Cоциальное разделение, выразившееся в одежде, нарушилось в связи с тем, что война затянулась и потери неуклонно росли. Появилось новое поле для формирования языка мужского костюма. Необходимость возведения в офицерский чин людей, не принадлежащих классу «господ», растущее число добровольцев из гражданского населения и всеобщая мобилизация стали причиной более высокой социальной мобильности в вооруженных силах, даже когда символические коды благородного отличия продолжали оказывать влияние на повседневные практики военного времени, мужскую внешность и поведение в обществе.

Совершенство мундиров, пошитых на заказ в ателье с Сэвил-роу, оставалось привилегией тех, кто мог их себе позволить и оценить по достоинству. Для нового типа современной армии, а также различных сфер гражданской жизни, в которых мужчины продолжали жить в увольнении или после демобилизации, требовалось более демократичное понимание военных различий. Таким образом, в военное и послевоенное время элементы новой «демократичной» и «современной» форменной одежды проникли в рекламу мужской моды и галантерейных товаров. Благодаря этому практичные, хорошо скроенные вещи вроде тренча Burberry вошли в повседневный гардероб и массовое сознание, нарушив элитистскую монополию офицерских портных. Начало этому процессу положили плакаты военного времени, а затем модернистские рекламные техники и образность 1920–1930-х годов продолжили продвигать образы подтянутого мужского тела в одежде, которая была практически бесклассовой, функциональной и аккуратной, гигиеничной, легко воспроизводимой и пригодной как для работы, так и для отдыха в городе и на природе[47].

Некоторые вещи той эпохи, например тренч от Burberry, пережили войну и стали базовыми предметами гражданского гардероба. Ок. 1915. Изображение публикуется с любезного разрешения Имперского военного музея © Imperial War Museums (Art.iwm pst 12902)

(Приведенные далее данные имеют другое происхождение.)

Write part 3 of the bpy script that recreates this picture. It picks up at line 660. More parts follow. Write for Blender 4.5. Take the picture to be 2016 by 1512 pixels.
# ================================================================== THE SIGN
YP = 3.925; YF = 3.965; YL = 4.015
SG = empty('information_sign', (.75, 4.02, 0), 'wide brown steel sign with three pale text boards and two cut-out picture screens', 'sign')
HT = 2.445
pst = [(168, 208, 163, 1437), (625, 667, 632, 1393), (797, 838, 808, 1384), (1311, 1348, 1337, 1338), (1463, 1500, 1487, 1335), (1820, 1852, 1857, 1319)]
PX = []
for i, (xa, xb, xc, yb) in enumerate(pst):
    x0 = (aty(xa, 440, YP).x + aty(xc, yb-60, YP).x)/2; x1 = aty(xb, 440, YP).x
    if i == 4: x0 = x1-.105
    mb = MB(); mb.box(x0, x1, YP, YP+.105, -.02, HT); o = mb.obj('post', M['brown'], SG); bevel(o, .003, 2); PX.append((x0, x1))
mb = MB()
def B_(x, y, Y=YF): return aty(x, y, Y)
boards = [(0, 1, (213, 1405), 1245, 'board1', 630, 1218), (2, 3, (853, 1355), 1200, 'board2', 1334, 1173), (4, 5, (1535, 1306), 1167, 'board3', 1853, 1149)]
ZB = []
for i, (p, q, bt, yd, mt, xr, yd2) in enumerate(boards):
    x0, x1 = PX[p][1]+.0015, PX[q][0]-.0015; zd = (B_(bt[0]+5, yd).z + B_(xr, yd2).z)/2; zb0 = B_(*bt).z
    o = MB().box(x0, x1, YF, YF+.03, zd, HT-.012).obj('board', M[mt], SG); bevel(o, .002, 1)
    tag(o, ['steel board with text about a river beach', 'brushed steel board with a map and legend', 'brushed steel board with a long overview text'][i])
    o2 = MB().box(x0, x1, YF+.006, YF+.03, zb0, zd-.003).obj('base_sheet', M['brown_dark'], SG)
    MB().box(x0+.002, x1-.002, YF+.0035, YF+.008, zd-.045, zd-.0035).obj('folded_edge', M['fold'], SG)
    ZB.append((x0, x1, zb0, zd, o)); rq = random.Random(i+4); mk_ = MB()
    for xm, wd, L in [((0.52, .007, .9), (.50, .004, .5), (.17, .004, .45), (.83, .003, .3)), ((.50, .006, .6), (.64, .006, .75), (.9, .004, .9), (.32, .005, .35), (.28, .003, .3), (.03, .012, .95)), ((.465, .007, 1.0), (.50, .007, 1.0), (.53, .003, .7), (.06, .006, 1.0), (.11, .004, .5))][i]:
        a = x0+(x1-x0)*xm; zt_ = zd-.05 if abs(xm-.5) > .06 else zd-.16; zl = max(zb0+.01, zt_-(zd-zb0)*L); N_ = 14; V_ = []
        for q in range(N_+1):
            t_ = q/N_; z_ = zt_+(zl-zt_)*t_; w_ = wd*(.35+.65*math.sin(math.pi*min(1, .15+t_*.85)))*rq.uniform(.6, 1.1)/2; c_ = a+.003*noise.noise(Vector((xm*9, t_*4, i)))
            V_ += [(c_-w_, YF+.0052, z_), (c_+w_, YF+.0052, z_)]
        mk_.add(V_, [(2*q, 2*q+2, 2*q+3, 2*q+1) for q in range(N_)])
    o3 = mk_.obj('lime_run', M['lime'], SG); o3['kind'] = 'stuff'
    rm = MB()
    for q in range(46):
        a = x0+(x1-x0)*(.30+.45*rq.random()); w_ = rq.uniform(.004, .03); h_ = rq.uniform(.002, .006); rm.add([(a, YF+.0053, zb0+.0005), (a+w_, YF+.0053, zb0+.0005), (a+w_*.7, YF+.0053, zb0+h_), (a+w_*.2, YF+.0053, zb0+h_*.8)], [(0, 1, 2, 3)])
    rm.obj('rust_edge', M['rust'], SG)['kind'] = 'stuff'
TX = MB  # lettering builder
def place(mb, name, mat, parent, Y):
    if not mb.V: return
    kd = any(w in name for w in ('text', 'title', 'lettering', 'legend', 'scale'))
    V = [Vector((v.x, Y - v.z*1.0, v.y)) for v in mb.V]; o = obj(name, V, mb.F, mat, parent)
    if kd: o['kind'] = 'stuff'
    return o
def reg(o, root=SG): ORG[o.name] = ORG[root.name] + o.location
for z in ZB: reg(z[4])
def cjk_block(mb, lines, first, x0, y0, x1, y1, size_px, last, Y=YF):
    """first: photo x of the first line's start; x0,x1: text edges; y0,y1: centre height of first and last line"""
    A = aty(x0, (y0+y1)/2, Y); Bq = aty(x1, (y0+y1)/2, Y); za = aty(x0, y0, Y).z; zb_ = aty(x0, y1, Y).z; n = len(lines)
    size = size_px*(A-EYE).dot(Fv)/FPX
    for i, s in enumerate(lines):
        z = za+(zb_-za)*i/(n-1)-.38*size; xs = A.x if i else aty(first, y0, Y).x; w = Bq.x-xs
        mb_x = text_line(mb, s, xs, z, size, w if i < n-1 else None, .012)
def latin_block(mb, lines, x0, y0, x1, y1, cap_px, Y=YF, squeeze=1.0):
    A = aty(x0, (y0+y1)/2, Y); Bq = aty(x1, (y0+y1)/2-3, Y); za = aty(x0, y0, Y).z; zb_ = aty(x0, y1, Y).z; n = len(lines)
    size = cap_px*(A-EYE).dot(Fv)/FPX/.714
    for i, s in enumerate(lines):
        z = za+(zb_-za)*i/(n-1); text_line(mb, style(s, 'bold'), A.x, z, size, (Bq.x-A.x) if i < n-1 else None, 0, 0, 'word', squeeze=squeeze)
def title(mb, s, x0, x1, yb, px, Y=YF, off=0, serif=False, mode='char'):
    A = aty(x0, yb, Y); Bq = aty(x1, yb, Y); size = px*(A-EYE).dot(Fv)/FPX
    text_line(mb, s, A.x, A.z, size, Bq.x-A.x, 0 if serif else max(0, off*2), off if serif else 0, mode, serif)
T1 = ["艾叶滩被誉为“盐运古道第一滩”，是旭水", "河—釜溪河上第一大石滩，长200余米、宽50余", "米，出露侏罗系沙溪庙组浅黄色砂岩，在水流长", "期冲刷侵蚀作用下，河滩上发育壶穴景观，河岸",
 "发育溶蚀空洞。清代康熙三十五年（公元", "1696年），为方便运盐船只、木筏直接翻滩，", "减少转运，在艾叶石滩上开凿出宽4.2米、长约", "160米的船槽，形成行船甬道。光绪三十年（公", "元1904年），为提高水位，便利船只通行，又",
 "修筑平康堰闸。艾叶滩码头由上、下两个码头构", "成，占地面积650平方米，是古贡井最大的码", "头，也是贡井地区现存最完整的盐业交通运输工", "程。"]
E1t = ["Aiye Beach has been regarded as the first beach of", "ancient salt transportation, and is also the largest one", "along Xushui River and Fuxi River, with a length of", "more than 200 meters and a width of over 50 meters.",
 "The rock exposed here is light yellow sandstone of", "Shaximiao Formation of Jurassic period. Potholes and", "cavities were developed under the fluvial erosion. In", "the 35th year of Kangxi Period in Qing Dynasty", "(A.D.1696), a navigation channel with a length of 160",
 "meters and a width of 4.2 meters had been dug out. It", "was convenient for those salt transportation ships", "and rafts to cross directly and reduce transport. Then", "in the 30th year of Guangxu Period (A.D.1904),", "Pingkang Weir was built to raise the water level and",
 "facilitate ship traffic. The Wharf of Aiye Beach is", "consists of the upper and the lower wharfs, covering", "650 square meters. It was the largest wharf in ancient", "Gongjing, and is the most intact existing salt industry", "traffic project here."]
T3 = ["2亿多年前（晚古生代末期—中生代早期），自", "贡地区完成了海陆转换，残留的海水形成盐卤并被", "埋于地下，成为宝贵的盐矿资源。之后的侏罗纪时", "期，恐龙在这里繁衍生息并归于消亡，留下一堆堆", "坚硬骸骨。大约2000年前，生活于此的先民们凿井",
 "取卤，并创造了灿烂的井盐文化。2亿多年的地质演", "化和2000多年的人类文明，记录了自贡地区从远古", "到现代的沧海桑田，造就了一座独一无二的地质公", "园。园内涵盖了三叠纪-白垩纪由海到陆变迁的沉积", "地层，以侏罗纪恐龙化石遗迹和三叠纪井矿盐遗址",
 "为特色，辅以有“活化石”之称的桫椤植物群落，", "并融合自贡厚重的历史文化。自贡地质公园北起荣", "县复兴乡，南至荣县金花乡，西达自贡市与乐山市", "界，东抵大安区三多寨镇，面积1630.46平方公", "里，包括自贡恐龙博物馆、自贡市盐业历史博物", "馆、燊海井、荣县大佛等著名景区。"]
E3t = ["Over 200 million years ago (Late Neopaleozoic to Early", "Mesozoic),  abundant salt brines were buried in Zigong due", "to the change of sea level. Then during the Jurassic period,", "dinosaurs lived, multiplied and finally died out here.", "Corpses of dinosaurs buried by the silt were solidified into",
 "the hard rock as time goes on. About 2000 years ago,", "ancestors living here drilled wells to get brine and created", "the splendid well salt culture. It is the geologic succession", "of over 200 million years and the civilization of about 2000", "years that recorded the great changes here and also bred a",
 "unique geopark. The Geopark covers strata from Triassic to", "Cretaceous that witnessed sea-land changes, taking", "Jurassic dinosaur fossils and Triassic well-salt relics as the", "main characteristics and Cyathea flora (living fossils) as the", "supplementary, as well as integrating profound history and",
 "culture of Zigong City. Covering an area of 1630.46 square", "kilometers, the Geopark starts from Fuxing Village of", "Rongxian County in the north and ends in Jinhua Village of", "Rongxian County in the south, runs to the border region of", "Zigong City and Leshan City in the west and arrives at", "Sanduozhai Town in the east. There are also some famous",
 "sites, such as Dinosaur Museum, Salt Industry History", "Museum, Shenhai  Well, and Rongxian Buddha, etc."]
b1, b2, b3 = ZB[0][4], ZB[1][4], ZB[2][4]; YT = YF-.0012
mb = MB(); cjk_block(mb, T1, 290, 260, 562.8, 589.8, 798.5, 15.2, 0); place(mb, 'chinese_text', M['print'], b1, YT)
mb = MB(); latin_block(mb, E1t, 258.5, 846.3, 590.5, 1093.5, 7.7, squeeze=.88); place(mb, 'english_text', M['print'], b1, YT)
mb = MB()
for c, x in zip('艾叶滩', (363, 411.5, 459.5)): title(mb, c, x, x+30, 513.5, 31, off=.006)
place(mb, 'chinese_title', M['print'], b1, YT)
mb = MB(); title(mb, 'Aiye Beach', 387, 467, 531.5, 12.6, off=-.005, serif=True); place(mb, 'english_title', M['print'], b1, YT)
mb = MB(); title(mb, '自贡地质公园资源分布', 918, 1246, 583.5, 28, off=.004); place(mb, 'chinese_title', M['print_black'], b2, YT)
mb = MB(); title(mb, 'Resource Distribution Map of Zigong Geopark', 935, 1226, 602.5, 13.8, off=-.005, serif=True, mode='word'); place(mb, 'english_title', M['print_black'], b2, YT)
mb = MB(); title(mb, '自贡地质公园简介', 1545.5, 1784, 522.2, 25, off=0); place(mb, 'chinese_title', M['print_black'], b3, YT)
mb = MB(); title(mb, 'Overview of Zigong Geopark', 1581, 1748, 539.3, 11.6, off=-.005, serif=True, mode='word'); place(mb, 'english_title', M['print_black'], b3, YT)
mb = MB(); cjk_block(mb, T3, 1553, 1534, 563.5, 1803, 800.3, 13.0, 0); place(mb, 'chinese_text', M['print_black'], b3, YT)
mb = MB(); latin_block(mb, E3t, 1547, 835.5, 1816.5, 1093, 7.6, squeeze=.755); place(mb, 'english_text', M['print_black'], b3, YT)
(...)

Рассматриваемые тенденции получили международное распространение: в их основе лежали американские общественные ценности и приемы маркетинга, а также четкие линии европейского авангардного дизайна. В Великобритании в результате произошедшей трансформации сложилось всеобщее восприятие костюма как характерного признака здоровой и респектабельной мужественности — sine qua non консерватора, — просуществовавшее в почти неизменном виде с 1920-х по 1960-е годы. Первыми на центральных торговых улицах британских городов его стали использовать такие магнаты в сфере мужской одежды, как Остин Рид (год основания компании Austin Reed — 1900) и Монтегю Бертон (год основания компании Burton — 1903). Бертон оказался, возможно, самым успешным с точки зрения масштабов влияния: ему удалось соединить военную точность, добросовестность и тонкий вкус в изготовлении костюмов и формировании социальных установок. Ему удалось сформировать то, что историк культуры Фрэнк Морт описал как «ободряющий образ коллективной культурной согласованности — общей маскулинной культуры, закрепленной системой розничной торговли»[48]. В середине XX века компания Burton была крупнейшим производителем и продавцом мужской одежды в Соединенном Королевстве, и ее линейки одежды и рекламные образы вкупе с атмосферой фирменных магазинов поддерживали необыкновенно влиятельный идеал джентльмена:

Джентльмен Burton <…> достиг высокого статуса тем, что был абсолютно нормален. Не эффектный, не чудной, не помешанный на одежде и не эксцентрик, он уверен в себе <…> Компания Burton настоятельно рекомендовала своим продавцам избегать таких рискованных деталей в одежде, как кричащие цвета, «спортивный или полудомашний стиль», даже мягких воротничков <…> Мужской идеал Burton суммировала знаменитая памятка для сотрудников компании. Следовало избегать любых излишеств, приветствовалась сдержанность и спокойное чувство собственного достоинства: «Избегайте сурового стиля налоговых инспекторов и слишком льстивого тона гадалки. Оттачивайте величавый стиль речи „квакерского чаепития“, являющийся золотой серединой»[49].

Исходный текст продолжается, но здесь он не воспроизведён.